• [WRITTEN EXERCISE]:
Pictures in the data should be dropped; transcribe exactly the lines from the one that has "Write a Blender" through the one that has "COL = S.collection".

• [SOURCE RECORDS]:
•••

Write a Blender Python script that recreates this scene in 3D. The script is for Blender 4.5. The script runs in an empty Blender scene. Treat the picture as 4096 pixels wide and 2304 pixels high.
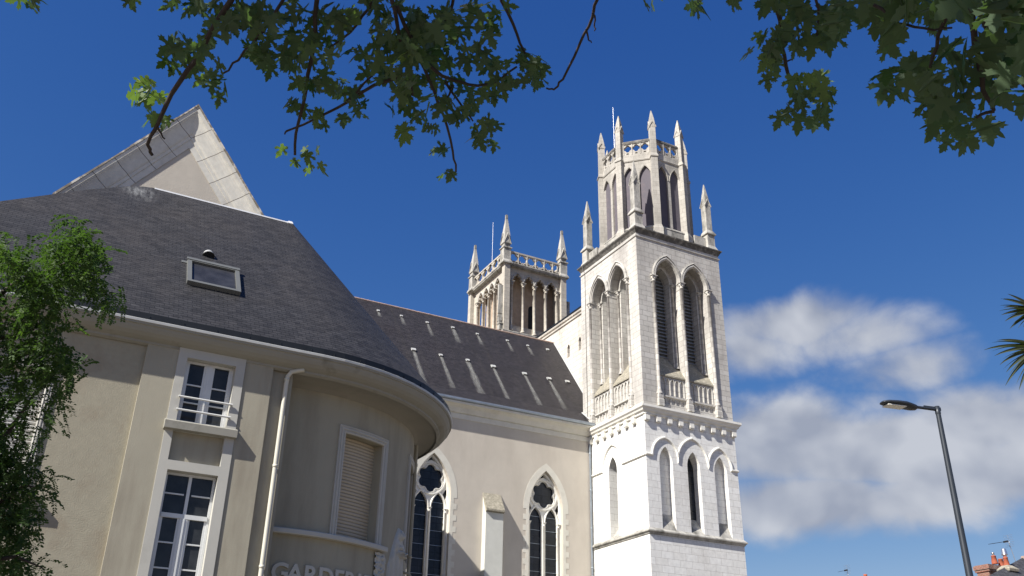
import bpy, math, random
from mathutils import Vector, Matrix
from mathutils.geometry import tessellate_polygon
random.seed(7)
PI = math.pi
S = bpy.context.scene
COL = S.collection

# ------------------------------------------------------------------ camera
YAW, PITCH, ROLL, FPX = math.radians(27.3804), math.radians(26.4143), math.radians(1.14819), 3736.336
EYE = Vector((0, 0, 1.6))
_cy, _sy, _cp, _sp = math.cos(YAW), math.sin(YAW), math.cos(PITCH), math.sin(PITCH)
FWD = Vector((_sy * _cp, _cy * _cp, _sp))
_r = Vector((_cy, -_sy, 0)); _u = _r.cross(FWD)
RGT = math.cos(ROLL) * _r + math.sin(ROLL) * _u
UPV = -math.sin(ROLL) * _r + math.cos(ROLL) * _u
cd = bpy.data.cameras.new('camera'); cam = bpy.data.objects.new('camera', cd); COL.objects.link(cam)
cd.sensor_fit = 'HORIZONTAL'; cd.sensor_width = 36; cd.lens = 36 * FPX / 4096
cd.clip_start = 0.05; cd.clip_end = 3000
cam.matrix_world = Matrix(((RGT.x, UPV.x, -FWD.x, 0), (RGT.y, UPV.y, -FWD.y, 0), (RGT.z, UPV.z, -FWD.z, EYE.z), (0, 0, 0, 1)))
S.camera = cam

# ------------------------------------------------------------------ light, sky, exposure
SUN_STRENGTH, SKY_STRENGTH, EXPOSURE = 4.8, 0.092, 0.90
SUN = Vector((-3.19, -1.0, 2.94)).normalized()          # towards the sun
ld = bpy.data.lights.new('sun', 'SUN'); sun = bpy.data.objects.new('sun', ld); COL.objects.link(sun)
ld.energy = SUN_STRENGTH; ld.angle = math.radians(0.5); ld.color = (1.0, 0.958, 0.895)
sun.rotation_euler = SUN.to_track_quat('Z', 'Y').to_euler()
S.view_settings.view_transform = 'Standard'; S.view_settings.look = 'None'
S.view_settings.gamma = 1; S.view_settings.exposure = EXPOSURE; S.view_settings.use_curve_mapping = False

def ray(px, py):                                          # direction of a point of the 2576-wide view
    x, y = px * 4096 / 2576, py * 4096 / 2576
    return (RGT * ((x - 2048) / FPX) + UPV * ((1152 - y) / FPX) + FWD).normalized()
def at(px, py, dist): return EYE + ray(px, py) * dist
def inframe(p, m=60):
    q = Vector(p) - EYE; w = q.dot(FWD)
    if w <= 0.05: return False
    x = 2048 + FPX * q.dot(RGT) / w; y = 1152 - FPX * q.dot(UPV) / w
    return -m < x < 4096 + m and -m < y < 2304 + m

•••

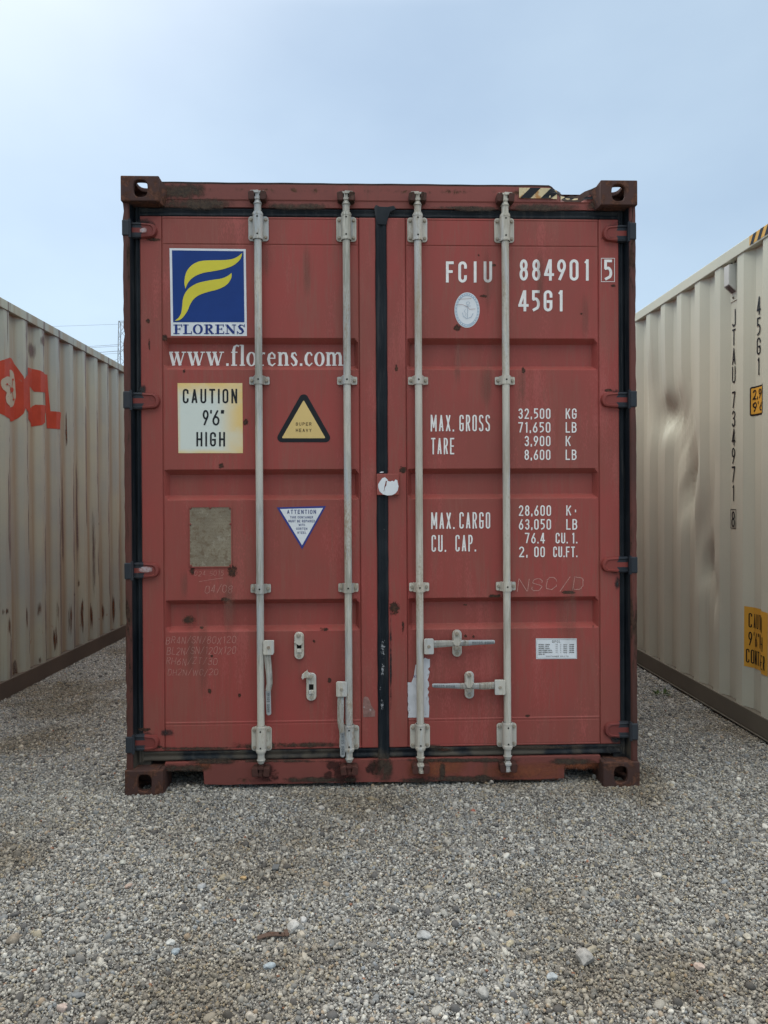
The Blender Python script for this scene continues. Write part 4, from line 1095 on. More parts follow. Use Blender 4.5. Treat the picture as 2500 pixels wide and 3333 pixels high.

•••

• [FINAL RESULT]:
Write a Blender Python script that recreates this scene in 3D. The script is for Blender 4.5. The script runs in an empty Blender scene. Treat the picture as 4096 pixels wide and 2304 pixels high.
import bpy, math, random
from mathutils import Vector, Matrix
from mathutils.geometry import tessellate_polygon
random.seed(7)
PI = math.pi
S = bpy.context.scene
COL = S.collection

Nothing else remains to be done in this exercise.